With one eye, so to speak, she sees the working class as the only active force (but being such more or less irrespective of politics) and capital only having defensive reflex responses. With the other eye, she sees worker struggles as reflex responses whose import is decided not by their own dynamic but by the capitalist-designed "regime" in which they are embedded.

Consequently, and also because of Silver's own Stalinistic sympathies, the effects of Stalinism in shaping workers' organisations, limiting the import of workers' struggles, and dragging much worker organisation down with it when it collapsed, are missing from the story.

So are politics generally, apart from a chapter largely given over to the effect of world wars on workers' struggle. But how is the long ebb of the British working-class movement from 1848 until 1888-9 to be explained, if not by reference to politics and to the tremendous force of inertia that certain "shaping" or "generational" victories and defeats can have?
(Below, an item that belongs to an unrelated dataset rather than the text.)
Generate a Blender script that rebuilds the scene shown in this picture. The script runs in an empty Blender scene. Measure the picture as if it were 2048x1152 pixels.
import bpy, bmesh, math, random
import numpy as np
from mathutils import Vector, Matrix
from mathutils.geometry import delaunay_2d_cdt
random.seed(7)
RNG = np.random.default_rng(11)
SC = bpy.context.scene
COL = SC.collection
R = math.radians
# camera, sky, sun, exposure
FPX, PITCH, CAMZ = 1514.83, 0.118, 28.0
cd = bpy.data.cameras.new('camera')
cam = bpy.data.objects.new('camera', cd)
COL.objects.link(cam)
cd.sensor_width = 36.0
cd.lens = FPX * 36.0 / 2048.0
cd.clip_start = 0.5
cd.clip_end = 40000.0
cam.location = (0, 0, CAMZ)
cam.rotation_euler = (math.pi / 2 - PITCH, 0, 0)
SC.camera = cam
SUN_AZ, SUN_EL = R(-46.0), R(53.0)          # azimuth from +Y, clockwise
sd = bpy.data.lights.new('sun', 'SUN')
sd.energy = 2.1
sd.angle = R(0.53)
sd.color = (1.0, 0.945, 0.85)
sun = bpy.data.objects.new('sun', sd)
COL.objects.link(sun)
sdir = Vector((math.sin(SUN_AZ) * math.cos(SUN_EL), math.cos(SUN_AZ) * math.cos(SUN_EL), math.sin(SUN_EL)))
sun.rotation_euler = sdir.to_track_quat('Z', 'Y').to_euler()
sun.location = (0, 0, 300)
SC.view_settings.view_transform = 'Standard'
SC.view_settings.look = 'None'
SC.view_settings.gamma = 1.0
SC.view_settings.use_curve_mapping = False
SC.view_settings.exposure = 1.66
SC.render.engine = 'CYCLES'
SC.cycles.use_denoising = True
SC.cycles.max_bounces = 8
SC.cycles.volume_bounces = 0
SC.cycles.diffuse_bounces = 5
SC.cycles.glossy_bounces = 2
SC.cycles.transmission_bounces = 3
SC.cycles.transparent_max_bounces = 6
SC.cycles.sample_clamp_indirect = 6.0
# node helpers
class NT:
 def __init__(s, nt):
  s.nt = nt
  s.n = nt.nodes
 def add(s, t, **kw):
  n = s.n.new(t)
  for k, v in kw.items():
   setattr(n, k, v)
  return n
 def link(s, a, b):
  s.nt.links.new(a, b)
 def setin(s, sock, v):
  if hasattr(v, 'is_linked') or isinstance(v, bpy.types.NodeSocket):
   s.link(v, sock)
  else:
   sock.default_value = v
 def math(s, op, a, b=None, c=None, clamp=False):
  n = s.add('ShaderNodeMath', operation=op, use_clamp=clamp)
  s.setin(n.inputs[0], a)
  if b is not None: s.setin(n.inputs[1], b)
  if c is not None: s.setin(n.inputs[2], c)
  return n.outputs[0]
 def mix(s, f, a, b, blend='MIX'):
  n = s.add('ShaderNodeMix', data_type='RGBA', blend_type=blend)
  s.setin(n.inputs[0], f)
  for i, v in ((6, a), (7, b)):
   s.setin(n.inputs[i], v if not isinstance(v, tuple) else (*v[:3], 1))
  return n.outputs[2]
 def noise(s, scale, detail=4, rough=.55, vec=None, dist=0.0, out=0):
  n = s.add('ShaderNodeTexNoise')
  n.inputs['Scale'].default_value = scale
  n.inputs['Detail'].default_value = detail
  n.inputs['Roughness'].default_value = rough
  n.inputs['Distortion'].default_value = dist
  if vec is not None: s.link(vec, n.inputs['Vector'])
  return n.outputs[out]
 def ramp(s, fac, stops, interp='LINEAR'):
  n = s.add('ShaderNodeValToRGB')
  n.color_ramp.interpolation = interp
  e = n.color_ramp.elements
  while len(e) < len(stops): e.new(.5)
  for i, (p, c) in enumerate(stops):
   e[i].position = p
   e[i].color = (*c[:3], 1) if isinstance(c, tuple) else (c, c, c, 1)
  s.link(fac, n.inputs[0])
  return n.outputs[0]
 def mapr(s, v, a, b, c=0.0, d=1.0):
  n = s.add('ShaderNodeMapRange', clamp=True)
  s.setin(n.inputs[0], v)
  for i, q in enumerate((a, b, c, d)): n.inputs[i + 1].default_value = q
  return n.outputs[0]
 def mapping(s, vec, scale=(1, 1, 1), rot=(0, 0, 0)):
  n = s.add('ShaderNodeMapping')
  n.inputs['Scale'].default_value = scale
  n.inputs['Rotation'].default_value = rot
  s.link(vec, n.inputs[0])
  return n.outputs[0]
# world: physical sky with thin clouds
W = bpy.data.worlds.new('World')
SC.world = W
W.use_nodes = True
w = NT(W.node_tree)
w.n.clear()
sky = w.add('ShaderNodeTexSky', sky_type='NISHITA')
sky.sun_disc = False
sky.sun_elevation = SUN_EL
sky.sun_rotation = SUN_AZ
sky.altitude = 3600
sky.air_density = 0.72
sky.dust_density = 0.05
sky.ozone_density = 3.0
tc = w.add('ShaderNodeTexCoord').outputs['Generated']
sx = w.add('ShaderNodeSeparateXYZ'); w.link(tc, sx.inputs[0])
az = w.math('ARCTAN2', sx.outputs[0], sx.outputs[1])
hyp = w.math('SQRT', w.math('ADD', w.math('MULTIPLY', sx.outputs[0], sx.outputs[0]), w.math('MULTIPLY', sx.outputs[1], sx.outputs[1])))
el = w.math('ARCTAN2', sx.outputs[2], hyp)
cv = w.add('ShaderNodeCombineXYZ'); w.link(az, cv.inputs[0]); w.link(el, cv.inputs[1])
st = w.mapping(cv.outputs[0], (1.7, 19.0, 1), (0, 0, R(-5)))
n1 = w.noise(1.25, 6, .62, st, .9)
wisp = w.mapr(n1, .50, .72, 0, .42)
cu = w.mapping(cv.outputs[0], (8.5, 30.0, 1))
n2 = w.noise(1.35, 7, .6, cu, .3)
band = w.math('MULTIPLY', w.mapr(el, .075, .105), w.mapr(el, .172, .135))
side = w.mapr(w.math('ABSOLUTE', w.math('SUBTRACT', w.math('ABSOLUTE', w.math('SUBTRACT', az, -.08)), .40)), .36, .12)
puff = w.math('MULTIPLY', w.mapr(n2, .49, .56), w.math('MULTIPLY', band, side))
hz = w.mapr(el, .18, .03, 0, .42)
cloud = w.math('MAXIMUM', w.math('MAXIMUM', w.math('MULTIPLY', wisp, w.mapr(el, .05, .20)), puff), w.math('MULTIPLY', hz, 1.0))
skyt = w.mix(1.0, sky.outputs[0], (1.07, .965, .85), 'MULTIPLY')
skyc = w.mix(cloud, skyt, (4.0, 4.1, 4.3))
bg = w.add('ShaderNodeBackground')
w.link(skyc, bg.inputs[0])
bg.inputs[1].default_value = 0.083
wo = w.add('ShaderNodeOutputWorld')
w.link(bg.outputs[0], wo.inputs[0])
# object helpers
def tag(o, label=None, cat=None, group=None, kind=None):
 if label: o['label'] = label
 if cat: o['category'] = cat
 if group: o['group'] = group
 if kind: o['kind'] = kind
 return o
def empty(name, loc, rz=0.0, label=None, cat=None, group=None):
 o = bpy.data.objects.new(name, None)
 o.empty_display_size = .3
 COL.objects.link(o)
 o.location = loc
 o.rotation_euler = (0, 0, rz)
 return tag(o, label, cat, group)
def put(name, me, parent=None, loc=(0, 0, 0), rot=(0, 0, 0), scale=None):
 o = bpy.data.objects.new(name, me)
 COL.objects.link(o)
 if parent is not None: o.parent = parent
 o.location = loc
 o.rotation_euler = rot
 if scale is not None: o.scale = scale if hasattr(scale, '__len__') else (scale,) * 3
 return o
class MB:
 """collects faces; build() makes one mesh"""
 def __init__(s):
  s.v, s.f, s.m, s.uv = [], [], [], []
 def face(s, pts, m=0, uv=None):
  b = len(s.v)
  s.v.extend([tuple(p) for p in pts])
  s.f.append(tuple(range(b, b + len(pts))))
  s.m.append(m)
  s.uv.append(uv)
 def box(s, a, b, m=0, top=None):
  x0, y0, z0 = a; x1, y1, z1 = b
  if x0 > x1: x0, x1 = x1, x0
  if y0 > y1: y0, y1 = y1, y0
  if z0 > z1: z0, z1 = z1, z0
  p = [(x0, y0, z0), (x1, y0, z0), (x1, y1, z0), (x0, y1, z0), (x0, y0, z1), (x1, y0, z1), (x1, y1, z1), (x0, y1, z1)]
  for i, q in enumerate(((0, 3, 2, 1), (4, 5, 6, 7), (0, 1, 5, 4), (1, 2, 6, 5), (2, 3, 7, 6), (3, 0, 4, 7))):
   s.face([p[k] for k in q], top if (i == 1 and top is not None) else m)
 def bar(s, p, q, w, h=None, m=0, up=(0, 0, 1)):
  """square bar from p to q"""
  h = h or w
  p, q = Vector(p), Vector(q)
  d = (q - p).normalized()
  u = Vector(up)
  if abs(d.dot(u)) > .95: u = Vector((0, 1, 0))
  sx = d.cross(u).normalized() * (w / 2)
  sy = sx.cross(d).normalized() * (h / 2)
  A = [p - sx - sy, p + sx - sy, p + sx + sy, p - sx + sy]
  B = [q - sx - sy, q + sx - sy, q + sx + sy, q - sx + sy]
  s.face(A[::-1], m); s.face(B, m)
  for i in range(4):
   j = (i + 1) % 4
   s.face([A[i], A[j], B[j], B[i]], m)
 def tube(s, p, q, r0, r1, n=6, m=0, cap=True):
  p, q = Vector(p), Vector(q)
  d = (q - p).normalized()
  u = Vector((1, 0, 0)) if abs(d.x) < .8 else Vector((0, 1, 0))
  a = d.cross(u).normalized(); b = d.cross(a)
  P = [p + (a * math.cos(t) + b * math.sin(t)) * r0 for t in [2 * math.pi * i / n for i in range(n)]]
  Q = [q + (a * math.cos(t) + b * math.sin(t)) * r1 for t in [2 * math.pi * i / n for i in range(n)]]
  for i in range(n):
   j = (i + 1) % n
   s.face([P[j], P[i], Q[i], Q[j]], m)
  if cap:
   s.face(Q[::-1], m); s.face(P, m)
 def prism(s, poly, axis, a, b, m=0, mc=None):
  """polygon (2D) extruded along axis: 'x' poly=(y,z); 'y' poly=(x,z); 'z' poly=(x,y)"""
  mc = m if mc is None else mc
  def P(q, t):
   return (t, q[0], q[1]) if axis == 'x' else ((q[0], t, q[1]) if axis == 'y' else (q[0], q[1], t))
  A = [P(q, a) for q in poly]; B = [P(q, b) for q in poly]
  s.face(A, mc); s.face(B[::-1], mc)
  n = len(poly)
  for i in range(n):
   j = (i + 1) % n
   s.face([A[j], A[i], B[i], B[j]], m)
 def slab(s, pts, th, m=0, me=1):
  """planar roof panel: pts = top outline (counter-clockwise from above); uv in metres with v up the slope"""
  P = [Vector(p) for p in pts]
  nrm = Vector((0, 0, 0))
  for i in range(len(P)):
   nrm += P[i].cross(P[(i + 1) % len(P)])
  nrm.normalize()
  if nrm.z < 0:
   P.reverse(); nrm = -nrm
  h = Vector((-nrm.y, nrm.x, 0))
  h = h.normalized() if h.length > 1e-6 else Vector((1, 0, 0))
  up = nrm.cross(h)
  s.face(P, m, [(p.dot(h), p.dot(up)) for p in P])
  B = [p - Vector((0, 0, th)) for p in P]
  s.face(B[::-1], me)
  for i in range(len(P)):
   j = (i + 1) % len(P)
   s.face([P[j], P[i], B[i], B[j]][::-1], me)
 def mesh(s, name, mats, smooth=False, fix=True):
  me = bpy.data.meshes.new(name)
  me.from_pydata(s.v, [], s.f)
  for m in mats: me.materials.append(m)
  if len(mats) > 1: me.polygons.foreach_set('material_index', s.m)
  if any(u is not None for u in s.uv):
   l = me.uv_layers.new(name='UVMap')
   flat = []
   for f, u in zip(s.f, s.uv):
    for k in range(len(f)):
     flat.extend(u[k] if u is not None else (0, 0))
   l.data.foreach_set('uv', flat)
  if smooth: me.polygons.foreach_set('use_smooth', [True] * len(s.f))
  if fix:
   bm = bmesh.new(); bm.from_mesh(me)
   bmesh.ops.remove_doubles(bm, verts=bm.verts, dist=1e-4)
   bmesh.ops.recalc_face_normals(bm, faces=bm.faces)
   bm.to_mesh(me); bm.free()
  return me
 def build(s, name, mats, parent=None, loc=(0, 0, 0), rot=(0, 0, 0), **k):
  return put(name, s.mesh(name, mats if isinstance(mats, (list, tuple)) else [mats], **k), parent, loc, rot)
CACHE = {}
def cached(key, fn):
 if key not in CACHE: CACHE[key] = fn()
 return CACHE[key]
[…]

Silver also gives insufficient weight to technical and organisational restructuring of capital. I don't think the word "privatisation" even appears in the book. She nowhere discusses the effects of the large reduction in the size (measured by number of workers) of manufacturing workplaces in recent decades.

While she mentions the increased intensity of global capitalist competition since the 1970s, I don't think she gives it enough weight as a factor operating in combination with the drastic technical-organisational restructurings of capital in the same period.

But this is a study with a vastly greater weight of empirical research behind it, a much longer historical view, and much more searching in argument, than the other books of recent years covering something like the same issue: Ellen Wood's collection Rising from the Ashes? (Monthly Review Press, 1998) and Leo Panitch's and Colin Leys's Working Classes, Global Realities (Merlin, 2001).

Both Wood and Panitch-Leys contain many valuable articles. Their general political and theoretical standpoint is much more congenial to ours than Silver's. But Silver's is the book that presents the greatest challenge, and the most material for thought.